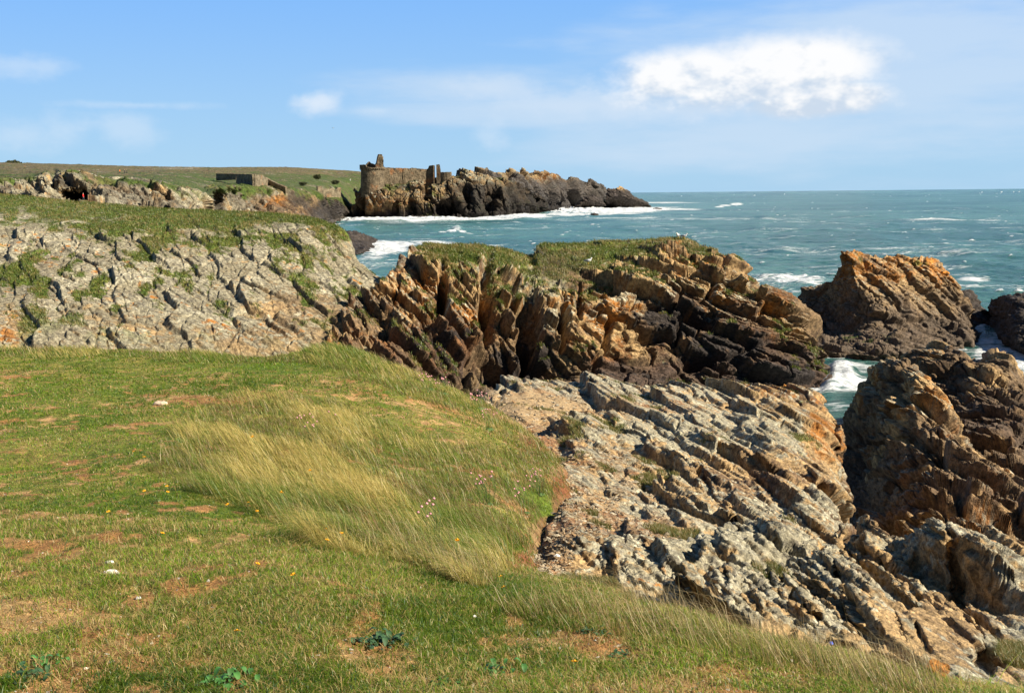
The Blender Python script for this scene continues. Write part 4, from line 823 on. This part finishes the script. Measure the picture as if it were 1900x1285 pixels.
tag(mesh_obj('stone_wall', *lw, M_stone2, smooth=False), 'low dark field wall running left from the square stone enclosure', 'wall')
lw = wall(xy(588, 640), xy(631, 652), 1.2, [(0, zat(588, 345, 640)), (.2, zat(597, 345, 640)), (.23, zat(597, 350, 640)), (.55, zat(612, 350.5, 645)), (.58, zat(612, 348, 645)), (.62, zat(614, 349, 645)), (.8, zat(624, 352, 650)), (.84, zat(624, 347.5, 650)), (1, zat(631, 348, 652))], zat(610, 366, 645), 40, .1, 25)
tag(mesh_obj('ruined_wall', *lw, M_stone2, smooth=False), 'broken pale stone wall above the cliff edge, left of the castle', 'ruin')

# ------------------------------------------------------------------ plants far off
M_leaf = flat_mat('shrub_leaf', (.055, .062, .026), .85, .45, 3.0)
def shrub(px, py, D, w, h, label, n=900, seed=1):
    o = at(px, py, D); rt = tag(empty('shrub', o), label, 'shrub')
    g = np.random.default_rng(seed); u = g.normal(size=(n, 3)); u /= np.linalg.norm(u, axis=1, keepdims=True); u *= g.uniform(.45, 1, (n, 1)) ** .5
    lump = 1 + .55 * fbm(u, 1.9, 3, seed); c = u * np.array([w / 2, w / 2.4, h * .55]) * lump[:, None] + np.array([0, 0, h * .5]); c[:, 2] = np.maximum(c[:, 2], 0.05)
    sz = h * .10; a = g.normal(size=(n, 3)) * sz; b = g.normal(size=(n, 3)) * sz
    V = np.stack([c - a - b, c + a - b, c + a + b, c - a + b], 1).reshape(-1, 3); mesh_obj('foliage', V, np.arange(n * 4).reshape(n, 4), M_leaf, smooth=False, parent=rt)
    rings = [[(math.cos(t) * w * .04 * q, math.sin(t) * w * .04 * q, z) for t in np.linspace(0, 6.283, 7)[:-1]] for q, z in ((1, -.5), (.8, h * .3), (.4, h * .7))]
    mesh_obj('trunk', *ring_loft(rings), flat_mat('bark', (.06, .045, .03), .9, .3), smooth=True, parent=rt)
sk = [(25, 304.8, 880, 9.5, 2.6, 'long wind-flattened dark shrub on the skyline at far left'), (148, 309.5, 890, 4.2, 1.9, 'small dark shrub alone on the skyline above the cave cliff'), (280, 312.5, 930, 3, 1.2, 'tiny dark bush on the skyline beside pale rocks'),
      (500, 311.8, 990, 4, 1.3, 'left of two low bushes on the skyline over the stone enclosure'), (530, 311.8, 995, 4, 1.5, 'right of two low bushes on the skyline over the stone enclosure'), (588, 331.5, 760, 5.5, 3.6, 'dark bush with a taller middle on the green slope left of the castle'), (620, 318, 1000, 3, 1.2, 'small bush on the skyline nearest to the castle tower'), (622, 341, 740, 6, 3.2, 'grey bush below the footpath left of the castle'), (562, 343, 640, 4.5, 2.4, 'dark round bush above the broken pale wall')]
for i, q in enumerate(sk): shrub(q[0], q[1], q[2], q[3] * (1 if i < 2 else .8), q[4] * (1 if i < 2 else .62), q[5], seed=301 + i)

# ------------------------------------------------------------------ people
def skin_body(name, verts, edges, rad, m, parent, sub=2):
    me = bpy.data.meshes.new(name); me.from_pydata(verts, edges, []); o = bpy.data.objects.new(name, me); COL.objects.link(o); o.parent = parent; me.materials.append(m)
    md = o.modifiers.new('Skin', 'SKIN'); md.use_smooth_shade = True
    if not me.skin_vertices: me.attributes  # layer is made with the modifier
    for i, sv in enumerate(me.skin_vertices[0].data): sv.radius = (rad[i], rad[i]); sv.use_root = (i == 0)
    ss = o.modifiers.new('Sub', 'SUBSURF'); ss.levels = sub; ss.render_levels = sub
    return o
M_skin = flat_mat('skin', (.50, .30, .21), .6)
M_hair = flat_mat('hair', (.05, .03, .018), .7)
def person(px, py, D, h, jacket, trousers, label, yaw=0, stride=.16, group=None):
    base = at(px, py, D); rt = tag(empty('person', base), label, 'person', group); rt.rotation_euler[2] = yaw; s = h / 1.75; rt.scale = (s, s, s)
    v, e, r = [], [], []
    def add(p, rad, par=None):
        v.append(p); r.append(rad)
        if par is not None: e.append((par, len(v) - 1))
        return len(v) - 1
    pel = add((0, 0, .95), .13); sp_ = add((0, 0, 1.15), .12, pel); ch = add((0, 0, 1.36), .145, sp_); nk = add((0, 0, 1.50), .055, ch)
    hd = add((0, -.01, 1.58), .085, nk); h2 = add((0, -.015, 1.68), .09, hd); add((0, 0, 1.74), .05, h2)
    add((0, -.105, 1.635), .018, hd)
    for sg in (-1, 1):
        hp = add((.09 * sg, 0, .90), .095, pel); kn = add((.10 * sg, -stride * sg * .6 - .02, .50), .06, hp); ak = add((.10 * sg, -stride * sg + .03, .09), .04, kn); add((.10 * sg, -stride * sg - .13, .035), .035, ak)
        sh = add((.19 * sg, 0, 1.40), .06, ch); el = add((.25 * sg, .03 + stride * sg * .4, 1.13), .045, sh); wr = add((.26 * sg, -.05 + stride * sg * .7, .90), .028, el); pm = add((.26 * sg, -.06 + stride * sg * .8, .82), .03, wr)
        for k, ln in enumerate((.085, .095, .09, .07)): f1 = add((.26 * sg, -.085 + .02 * k + stride * sg * .8, .78), .009, pm); add((.25 * sg, -.09 + .02 * k + stride * sg * .8, .82 - ln), .007, f1)
        th = add((.255 * sg, -.10 + stride * sg * .8, .83), .011, pm); add((.25 * sg, -.115 + stride * sg * .8, .79), .009, th)
    skin_body('body', v, e, r, M_skin, rt)
    v, e, r = [], [], []
    a0 = add((0, 0, .86), .155); a1 = add((0, 0, 1.12), .145, a0); a2 = add((0, 0, 1.37), .165, a1); add((0, 0, 1.47), .075, a2)
    for sg in (-1, 1): sh = add((.19 * sg, 0, 1.40), .075, a2); el = add((.255 * sg, .03 + stride * sg * .4, 1.13), .062, sh); add((.262 * sg, -.04 + stride * sg * .66, .92), .045, el)
    skin_body('jacket', v, e, r, flat_mat('jacket_cloth', jacket, .7), rt)
    v, e, r = [], [], []
    a0 = add((0, 0, .95), .14)
    for sg in (-1, 1): hp = add((.09 * sg, 0, .88), .11, a0); kn = add((.10 * sg, -stride * sg * .6 - .02, .50), .078, hp); add((.10 * sg, -stride * sg + .03, .12), .055, kn)
    skin_body('trousers', v, e, r, flat_mat('trouser_cloth', trousers, .8), rt)
    v, e, r = [], [], []
    a0 = add((0, .02, 1.70), .098); add((0, .045, 1.60), .075, a0); skin_body('hair', v, e, r, M_hair, rt)
    return rt
person(155, 373.5, 235, 1.75, (.75, .012, .012), (.03, .03, .05), 'person in a bright red jacket walking in front of the dark cave', 1.6)
person(222.5, 322.8, 418, 1.72, (.80, .19, .02), (.04, .04, .05), 'walker in an orange jacket on the grassy slope above the cave', 1.4)
person(231.5, 323, 418, 1.75, (.02, .022, .03), (.02, .02, .03), 'left of two walkers in dark clothes behind the orange jacket', 1.4)
person(235.5, 323, 420, 1.7, (.025, .02, .02), (.02, .02, .03), 'right of two walkers in dark clothes behind the orange jacket', 1.4)
person(650, 336, 840, 1.75, (.85, .85, .85), (.6, .6, .6), 'person in white clothes on the path just left of the castle tower', 1.0)

# ------------------------------------------------------------------ gulls
M_white = flat_mat('white_feather', (.82, .82, .80), .7); M_greyf = flat_mat('grey_feather', (.30, .32, .35), .7); M_beak = flat_mat('yellow_beak', (.7, .42, .03), .5)
def tube(path, rads, n=10):
    P = np.array(path, float); rings = []
    for i, (p, r) in enumerate(zip(P, rads)):
        t = P[min(i + 1, len(P) - 1)] - P[max(i - 1, 0)]; t /= np.linalg.norm(t); a = np.cross(t, (0, 0, 1) if abs(t[2]) < .9 else (1, 0, 0)); a /= np.linalg.norm(a); b = np.cross(t, a)
        rr_ = (r, r) if np.isscalar(r) else r
        rings.append([p + a * math.cos(q) * rr_[0] + b * math.sin(q) * rr_[1] for q in np.linspace(0, 6.283, n + 1)[:-1]])
    return ring_loft(rings)
def gull(loc, yaw, label, flying=False, s=1.0):
    rt = tag(empty('seagull', loc), label, 'seagull'); rt.rotation_euler[2] = yaw; rt.scale = (s, s, s); z0 = .16
    V, F = tube([(-.30, 0, z0 + .02), (-.20, 0, z0 + .03), (-.08, 0, z0 + .04), (.06, 0, z0 + .06), (.15, 0, z0 + .10), (.19, 0, z0 + .17), (.215, 0, z0 + .215), (.25, 0, z0 + .225), (.28, 0, z0 + .215)], [(.02, .01), (.06, .03), (.10, .085), (.11, .10), (.085, .08), (.05, .05), (.052, .05), (.045, .04), (.015, .015)], 14)
    mesh_obj('body', V, F, M_white, parent=rt)
    mesh_obj('beak', *tube([(.275, 0, z0 + .215), (.32, 0, z0 + .205), (.34, 0, z0 + .19)], [.014, .010, .003], 8), M_beak, parent=rt)
    for sg in (-1, 1):
        if flying: V, F = tube([(.06, .06 * sg, z0 + .09), (.08, .3 * sg, z0 + .2), (.0, .52 * sg, z0 + .2), (-.1, .72 * sg, z0 + .13)], [(.10, .015), (.09, .012), (.06, .01), (.008, .004)], 10)
        else: V, F = tube([(.10, .085 * sg, z0 + .08), (-.02, .10 * sg, z0 + .07), (-.18, .07 * sg, z0 + .06), (-.36, .02 * sg, z0 + .05)], [(.02, .03), (.025, .075), (.022, .05), (.005, .008)], 10)
        mesh_obj('wing', V, F, M_greyf, parent=rt)
        if not flying: mesh_obj('leg', *tube([(0, .04 * sg, z0 - .03), (.0, .045 * sg, .06), (.01, .045 * sg, .0), (.06, .05 * sg, -.005)], [.012, .009, .009, .012], 6), M_beak, parent=rt)
def on(R, px, py):                                             # visible surface point of a rock near a photo pixel
    X, Y = proj(R.P); d = (X - px) ** 2 + (Y - py) ** 2; k = np.flatnonzero(d < max(9.0, d.min() * 1.5)); return R.P[k[np.argmin(R.P[k, 1])]]
q = on(PROM, 1257, 441); gull(q + [0, 0, .12], -2.2, 'left of two white gulls standing on the crest of the orange-lichened headland', s=1.1)
q = on(PROM, 1270, 442); gull(q + [0, 0, .12], -.5, 'right of two white gulls standing on the crest of the orange-lichened headland', s=1.1)
q = on(PROM, 1092, 490); gull(q + [0, -.1, .16], -.3, 'white gull with grey wings sitting on the green turf of the headland', s=1.25)
gull(at(618, 239, 420), -.8, 'small white gull flying in the blue sky above the castle', True, 1.1)

# ================================================================== GRASS AND FLOWERS
def blades(name, P, h, w, lean, cr, ct, label, cat, curl=.5, mt=None, seed=1):
    """one leaf per point: three tapering triangles, bent along lean (x, y)"""
    n = len(P); g = np.random.default_rng(seed); th = g.uniform(0, np.pi, n)
    s = np.stack([np.cos(th), np.sin(th) * .6, np.zeros(n)], 1) * (w / 2)[:, None]
    up = np.stack([np.zeros(n), np.zeros(n), h], 1); ln = np.concatenate([lean * h[:, None], np.zeros((n, 1))], 1)
    m_ = P + up * .58 + ln * .32; ll = np.linalg.norm(lean, axis=1)
    tp = P + up * np.clip(1 - .45 * ll * curl * 1.4, .12, 1)[:, None] + ln
    V = np.stack([P - s, P + s, m_ - s * .7, m_ + s * .7, tp], 1).reshape(-1, 3)
    b = np.arange(n)[:, None] * 5
    F = np.stack([b + [0, 1, 2], b + [1, 3, 2], b + [2, 3, 4]], 1).reshape(-1, 3)
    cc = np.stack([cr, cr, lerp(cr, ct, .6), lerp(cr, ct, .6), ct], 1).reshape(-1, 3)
    o = mesh_obj(name, V, F, mt or M_blade, cc, smooth=True); tag(o, label, cat, kind='stuff'); return o
nvM, nuM = MD.shape[:2]
def sample(n, seed, lo=35, hi=None):
    g = np.random.default_rng(seed); hi = hi or nvM - 22
    a = g.uniform(lo, hi, n); u = g.uniform(0, nuM - 1.01, n); i = a.astype(int); j = u.astype(int); fa = (a - i)[:, None]; fu = (u - j)[:, None]
    return (MD[i, j] * (1 - fa) * (1 - fu) + MD[i + 1, j] * fa * (1 - fu) + MD[i, j + 1] * (1 - fa) * fu + MD[i + 1, j + 1] * fa * fu), g
mrow = int(RES * (40 + 110 + 110 + 90 + 70 + 60))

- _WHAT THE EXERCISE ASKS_
From the first line above down to the line with "the castle', 'ruin')", reproduce every line and no others, omitting pictures.

- _SOLUTION BELOW_
The Blender Python script for this scene continues. Write part 4, from line 823 on. This part finishes the script. Measure the picture as if it were 1900x1285 pixels.
tag(mesh_obj('stone_wall', *lw, M_stone2, smooth=False), 'low dark field wall running left from the square stone enclosure', 'wall')
lw = wall(xy(588, 640), xy(631, 652), 1.2, [(0, zat(588, 345, 640)), (.2, zat(597, 345, 640)), (.23, zat(597, 350, 640)), (.55, zat(612, 350.5, 645)), (.58, zat(612, 348, 645)), (.62, zat(614, 349, 645)), (.8, zat(624, 352, 650)), (.84, zat(624, 347.5, 650)), (1, zat(631, 348, 652))], zat(610, 366, 645), 40, .1, 25)
tag(mesh_obj('ruined_wall', *lw, M_stone2, smooth=False), 'broken pale stone wall above the cliff edge, left of the castle', 'ruin')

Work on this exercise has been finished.